DATASET CONTENT:
╔══

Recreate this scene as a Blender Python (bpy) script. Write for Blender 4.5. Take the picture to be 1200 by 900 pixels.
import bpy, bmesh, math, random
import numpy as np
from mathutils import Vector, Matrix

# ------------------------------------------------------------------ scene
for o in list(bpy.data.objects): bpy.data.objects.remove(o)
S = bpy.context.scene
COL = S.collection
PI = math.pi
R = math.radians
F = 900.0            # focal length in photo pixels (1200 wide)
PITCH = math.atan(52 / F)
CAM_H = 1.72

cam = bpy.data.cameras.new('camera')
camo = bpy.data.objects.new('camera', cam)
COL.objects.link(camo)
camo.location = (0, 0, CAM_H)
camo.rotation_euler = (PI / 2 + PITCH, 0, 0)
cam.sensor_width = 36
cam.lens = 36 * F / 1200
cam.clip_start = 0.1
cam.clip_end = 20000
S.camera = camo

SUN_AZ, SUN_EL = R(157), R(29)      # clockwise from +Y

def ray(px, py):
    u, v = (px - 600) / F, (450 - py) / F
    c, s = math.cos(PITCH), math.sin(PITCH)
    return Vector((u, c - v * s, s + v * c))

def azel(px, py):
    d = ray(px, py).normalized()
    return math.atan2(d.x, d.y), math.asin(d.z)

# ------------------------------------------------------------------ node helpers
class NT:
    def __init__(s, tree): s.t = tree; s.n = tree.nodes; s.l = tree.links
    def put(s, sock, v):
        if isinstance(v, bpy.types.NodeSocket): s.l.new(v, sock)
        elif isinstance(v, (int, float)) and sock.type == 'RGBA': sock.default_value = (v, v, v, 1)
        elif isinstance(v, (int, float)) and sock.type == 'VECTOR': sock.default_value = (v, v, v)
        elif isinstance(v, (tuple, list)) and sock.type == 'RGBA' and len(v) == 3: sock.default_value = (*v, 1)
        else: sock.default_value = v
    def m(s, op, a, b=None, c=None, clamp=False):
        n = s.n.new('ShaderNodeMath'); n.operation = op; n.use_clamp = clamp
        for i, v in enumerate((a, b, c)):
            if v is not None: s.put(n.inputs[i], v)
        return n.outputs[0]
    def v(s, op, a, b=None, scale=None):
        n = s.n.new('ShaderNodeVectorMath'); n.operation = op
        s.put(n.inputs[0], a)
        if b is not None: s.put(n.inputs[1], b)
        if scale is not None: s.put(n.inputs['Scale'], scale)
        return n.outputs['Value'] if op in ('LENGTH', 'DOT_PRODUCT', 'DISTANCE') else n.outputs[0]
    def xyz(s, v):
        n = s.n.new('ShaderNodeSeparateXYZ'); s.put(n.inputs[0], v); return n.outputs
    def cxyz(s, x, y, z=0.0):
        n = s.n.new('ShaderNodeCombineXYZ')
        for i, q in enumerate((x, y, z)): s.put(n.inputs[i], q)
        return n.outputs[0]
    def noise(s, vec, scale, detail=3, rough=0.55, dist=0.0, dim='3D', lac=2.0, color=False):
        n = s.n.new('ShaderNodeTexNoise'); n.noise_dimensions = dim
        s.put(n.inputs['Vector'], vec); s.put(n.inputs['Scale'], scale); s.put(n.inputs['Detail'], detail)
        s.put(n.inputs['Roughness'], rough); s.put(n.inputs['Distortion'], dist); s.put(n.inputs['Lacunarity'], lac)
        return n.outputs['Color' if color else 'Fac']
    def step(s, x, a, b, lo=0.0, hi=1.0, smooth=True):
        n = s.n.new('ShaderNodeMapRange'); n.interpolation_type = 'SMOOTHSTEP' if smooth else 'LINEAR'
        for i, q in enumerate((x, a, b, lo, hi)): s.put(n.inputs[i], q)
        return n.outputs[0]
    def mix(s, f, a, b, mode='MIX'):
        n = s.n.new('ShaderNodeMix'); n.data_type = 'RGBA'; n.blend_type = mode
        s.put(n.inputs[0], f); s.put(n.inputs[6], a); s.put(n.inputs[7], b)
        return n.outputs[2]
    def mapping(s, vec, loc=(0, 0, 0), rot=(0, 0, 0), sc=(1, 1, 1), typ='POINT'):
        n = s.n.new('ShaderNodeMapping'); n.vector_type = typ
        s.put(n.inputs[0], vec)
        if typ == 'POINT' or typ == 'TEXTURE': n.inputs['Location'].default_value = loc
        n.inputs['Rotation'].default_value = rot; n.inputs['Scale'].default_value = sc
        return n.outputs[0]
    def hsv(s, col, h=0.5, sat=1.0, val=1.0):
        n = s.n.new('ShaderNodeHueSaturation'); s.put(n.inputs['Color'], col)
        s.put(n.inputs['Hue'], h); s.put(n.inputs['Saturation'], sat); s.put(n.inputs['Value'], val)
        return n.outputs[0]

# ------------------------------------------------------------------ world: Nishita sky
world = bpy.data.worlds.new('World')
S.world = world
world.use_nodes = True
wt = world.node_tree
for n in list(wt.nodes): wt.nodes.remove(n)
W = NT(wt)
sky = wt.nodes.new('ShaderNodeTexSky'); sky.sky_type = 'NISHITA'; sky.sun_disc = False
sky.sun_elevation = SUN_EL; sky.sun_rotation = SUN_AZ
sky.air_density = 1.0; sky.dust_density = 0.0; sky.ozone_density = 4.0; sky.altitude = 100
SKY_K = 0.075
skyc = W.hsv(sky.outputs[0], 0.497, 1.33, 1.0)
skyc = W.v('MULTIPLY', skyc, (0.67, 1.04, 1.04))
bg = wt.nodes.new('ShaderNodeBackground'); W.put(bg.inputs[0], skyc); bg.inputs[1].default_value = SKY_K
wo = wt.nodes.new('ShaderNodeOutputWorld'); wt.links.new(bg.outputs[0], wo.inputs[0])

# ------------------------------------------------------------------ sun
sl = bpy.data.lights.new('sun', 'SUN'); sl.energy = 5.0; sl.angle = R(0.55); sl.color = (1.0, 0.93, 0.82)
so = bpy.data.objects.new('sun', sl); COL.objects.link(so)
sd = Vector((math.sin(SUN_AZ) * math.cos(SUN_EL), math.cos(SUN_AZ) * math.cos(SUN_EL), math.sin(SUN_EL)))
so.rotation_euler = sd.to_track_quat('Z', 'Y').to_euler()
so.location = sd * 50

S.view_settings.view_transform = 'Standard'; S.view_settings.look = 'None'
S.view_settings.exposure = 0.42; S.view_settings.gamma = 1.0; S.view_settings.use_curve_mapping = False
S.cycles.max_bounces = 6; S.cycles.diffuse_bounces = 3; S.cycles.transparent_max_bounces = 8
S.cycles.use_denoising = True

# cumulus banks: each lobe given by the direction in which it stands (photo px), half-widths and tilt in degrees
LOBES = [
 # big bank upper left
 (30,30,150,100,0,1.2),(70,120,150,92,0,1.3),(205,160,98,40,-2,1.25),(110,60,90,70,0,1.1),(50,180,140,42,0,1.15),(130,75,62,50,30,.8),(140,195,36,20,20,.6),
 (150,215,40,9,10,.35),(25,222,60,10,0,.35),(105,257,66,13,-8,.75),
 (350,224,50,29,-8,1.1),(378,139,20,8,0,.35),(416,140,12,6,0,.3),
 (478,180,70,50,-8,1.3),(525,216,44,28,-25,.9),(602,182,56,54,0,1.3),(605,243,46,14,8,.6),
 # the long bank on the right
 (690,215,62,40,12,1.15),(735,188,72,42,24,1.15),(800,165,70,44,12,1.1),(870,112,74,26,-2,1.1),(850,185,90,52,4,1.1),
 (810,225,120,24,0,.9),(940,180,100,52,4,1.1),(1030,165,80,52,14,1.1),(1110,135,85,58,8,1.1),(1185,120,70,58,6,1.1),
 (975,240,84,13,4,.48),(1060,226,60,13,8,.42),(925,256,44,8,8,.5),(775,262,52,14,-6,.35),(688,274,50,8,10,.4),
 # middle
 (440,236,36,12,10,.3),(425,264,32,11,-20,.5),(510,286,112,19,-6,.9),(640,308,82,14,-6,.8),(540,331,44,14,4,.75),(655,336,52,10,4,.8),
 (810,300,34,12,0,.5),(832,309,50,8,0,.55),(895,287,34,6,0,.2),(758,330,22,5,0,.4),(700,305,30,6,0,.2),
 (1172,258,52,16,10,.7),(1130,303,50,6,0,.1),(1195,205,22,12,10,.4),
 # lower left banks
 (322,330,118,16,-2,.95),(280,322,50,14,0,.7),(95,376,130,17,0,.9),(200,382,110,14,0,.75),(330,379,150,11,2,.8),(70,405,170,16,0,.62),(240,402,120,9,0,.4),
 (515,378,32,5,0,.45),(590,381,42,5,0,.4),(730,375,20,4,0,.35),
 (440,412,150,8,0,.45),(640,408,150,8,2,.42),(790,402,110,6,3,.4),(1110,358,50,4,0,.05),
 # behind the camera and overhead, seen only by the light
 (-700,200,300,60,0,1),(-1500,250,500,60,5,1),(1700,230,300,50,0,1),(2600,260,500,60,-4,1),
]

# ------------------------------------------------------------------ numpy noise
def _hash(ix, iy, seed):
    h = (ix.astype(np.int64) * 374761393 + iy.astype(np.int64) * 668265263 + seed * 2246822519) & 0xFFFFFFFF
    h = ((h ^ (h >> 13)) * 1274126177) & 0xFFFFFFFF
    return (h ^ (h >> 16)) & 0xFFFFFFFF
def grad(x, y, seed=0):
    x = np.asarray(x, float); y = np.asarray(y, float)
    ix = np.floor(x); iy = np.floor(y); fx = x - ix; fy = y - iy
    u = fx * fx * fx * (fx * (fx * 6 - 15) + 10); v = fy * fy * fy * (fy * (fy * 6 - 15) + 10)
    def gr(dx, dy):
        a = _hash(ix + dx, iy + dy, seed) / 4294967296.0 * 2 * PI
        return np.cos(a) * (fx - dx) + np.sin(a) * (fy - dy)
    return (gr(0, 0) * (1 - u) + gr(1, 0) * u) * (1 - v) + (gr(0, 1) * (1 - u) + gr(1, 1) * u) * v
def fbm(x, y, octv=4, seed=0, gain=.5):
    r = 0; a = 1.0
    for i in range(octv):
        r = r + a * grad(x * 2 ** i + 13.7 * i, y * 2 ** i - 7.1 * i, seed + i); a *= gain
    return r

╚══

EXERCISE DIRECTIONS:
Only the lines from the start of the data to the line holding "return math.atan2(d.x, d.y), math.asin(d.z)" are wanted; return them exactly, both ends included.

ANSWER TO THIS EXERCISE:
Recreate this scene as a Blender Python (bpy) script. Write for Blender 4.5. Take the picture to be 1200 by 900 pixels.
import bpy, bmesh, math, random
import numpy as np
from mathutils import Vector, Matrix

# ------------------------------------------------------------------ scene
for o in list(bpy.data.objects): bpy.data.objects.remove(o)
S = bpy.context.scene
COL = S.collection
PI = math.pi
R = math.radians
F = 900.0            # focal length in photo pixels (1200 wide)
PITCH = math.atan(52 / F)
CAM_H = 1.72

cam = bpy.data.cameras.new('camera')
camo = bpy.data.objects.new('camera', cam)
COL.objects.link(camo)
camo.location = (0, 0, CAM_H)
camo.rotation_euler = (PI / 2 + PITCH, 0, 0)
cam.sensor_width = 36
cam.lens = 36 * F / 1200
cam.clip_start = 0.1
cam.clip_end = 20000
S.camera = camo

SUN_AZ, SUN_EL = R(157), R(29)      # clockwise from +Y

def ray(px, py):
    u, v = (px - 600) / F, (450 - py) / F
    c, s = math.cos(PITCH), math.sin(PITCH)
    return Vector((u, c - v * s, s + v * c))

def azel(px, py):
    d = ray(px, py).normalized()
    return math.atan2(d.x, d.y), math.asin(d.z)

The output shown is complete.